Concrete-Water-Interaction and Ikaite (CaCO3.6H2O) Precipitation in a Man-Made River Bed

Thursday, 18 December 2014
Ronny Boch1, Martin Dietzel1, Peter Reichl2, Albrecht Leis2, Peter Pölt1 and André Baldermann1, (1)Graz University of Technology, Graz, Austria, (2)Joanneum Research, Graz, Austria
Centimetre-thick, beige-colored and soft crusts were observed shortly after construction of a man-made river bed, i.e. a small natural river was bypassed flowing through a new bed lined with concrete and blocks. Hydrochemical investigations during wintertime – when water temperatures dropped down close to freezing – showed surprisingly high pH values up to 13.0 and elevated Ca2+ concentrations up to 200 mg/l. Both, the artifical and natural (downstream) section of the river bed were affected by the anomalous hydrochemistry and formation of prominent secondary precipitates.

In order to better understand the particular and rapid water-rock-interaction, a hydrochemical monitoring program was launched and several of the delicate precipitates were recovered in refrigerator boxes in their original solution. The samples were analyzed in the laboratory within a few hours after sampling and stored at 1 °C. XRD and FT-IR patterns clearly revealed the predominant occurrence of “ikaite” in the crusts next to minor amounts of other carbonates (calcite, aragonite, vaterite) and detrital minerals.

Ikaite – calcium carbonate hexahydrate – is a worldwide rarely documented carbonate mineral. This mineral is metastable and needs particular and narrow conditions in order to precipitate from solutions, i.e. a very limited water-temperature range between 0 and 4 °C (with ambient-pressure and low-salinity), highly alkaline pH conditions, high supersaturation values, and in many cases carbonate precipitation inhibitors (e.g. phosphates). Outside these conditions it disintegrates into calcite and water within minutes to hours.
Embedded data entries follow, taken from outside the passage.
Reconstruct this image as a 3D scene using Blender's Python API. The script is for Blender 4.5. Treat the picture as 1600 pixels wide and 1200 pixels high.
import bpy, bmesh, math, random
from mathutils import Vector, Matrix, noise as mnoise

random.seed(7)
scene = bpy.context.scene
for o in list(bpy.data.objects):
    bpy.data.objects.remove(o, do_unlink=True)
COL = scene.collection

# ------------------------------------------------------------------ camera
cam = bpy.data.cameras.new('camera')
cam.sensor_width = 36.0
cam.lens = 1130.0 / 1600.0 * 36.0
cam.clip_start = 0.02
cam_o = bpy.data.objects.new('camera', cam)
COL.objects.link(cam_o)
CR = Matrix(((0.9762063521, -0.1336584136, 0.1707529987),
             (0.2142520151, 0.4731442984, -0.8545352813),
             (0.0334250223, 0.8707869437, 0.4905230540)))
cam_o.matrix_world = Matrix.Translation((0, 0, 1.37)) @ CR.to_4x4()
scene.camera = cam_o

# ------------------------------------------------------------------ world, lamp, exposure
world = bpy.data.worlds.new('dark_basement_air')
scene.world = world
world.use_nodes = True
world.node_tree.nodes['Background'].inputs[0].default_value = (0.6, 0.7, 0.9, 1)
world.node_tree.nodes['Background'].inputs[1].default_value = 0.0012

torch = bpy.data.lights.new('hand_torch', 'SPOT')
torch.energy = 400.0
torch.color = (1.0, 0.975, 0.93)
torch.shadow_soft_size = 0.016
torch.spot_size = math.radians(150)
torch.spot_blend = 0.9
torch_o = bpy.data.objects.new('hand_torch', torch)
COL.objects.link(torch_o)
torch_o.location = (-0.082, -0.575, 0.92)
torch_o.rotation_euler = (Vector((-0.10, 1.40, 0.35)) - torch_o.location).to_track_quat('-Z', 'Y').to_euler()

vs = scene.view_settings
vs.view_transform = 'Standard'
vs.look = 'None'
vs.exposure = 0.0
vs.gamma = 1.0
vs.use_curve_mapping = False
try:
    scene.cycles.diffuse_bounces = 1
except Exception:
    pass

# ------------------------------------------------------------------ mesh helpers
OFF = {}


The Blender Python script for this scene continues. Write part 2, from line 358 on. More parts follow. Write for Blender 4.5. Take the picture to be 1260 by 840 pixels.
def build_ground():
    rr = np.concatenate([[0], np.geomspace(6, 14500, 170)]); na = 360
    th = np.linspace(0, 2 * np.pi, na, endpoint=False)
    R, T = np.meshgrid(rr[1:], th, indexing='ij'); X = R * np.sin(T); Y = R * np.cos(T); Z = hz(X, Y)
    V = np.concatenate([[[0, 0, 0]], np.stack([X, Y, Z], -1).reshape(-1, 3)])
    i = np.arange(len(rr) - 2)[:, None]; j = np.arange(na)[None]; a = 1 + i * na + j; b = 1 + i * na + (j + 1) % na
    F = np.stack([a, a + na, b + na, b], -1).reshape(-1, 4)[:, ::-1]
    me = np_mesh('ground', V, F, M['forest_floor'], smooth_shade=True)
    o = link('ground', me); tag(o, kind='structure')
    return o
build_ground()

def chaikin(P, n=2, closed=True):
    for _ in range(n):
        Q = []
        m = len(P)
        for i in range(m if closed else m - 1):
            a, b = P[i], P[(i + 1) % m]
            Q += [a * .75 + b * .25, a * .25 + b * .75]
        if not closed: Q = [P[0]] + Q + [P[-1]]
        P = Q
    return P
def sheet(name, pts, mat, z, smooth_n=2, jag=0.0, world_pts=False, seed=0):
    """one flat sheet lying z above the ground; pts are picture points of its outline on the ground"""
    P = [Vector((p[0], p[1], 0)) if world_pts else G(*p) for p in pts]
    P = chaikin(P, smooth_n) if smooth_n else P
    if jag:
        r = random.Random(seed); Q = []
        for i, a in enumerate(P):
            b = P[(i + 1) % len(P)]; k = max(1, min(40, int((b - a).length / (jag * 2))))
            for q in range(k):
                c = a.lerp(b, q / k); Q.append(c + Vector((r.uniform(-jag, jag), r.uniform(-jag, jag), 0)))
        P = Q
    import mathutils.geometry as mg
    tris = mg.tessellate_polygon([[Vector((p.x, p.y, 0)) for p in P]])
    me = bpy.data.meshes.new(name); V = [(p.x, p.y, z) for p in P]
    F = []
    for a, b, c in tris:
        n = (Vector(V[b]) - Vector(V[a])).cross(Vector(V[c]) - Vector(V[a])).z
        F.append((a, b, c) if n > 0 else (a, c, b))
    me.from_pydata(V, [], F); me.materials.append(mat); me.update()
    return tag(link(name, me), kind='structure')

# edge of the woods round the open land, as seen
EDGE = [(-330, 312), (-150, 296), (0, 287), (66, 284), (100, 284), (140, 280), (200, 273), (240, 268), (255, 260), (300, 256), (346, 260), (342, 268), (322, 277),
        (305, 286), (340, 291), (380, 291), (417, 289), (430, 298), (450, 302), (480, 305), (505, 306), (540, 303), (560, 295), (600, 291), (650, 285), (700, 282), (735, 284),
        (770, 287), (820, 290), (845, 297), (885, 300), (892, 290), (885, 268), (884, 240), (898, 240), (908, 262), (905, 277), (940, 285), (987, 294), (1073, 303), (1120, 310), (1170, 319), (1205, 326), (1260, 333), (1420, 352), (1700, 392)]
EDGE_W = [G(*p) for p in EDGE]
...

The few places of ikaite formation include Ikka Fjord in Greenland, Arctic- and Antarctic sea-ice and some sites of water mixing at Mono Lake, California.

Combining detailed field monitoring results, solid-phase analyses and regional meteorological data (rainfall, water discharge, temperature) with hydrogeochemical modeling allows constraining the mechanisms of ikaite formation, as well as the temporal and spatial evolution of the waters and precipitates in the river bed.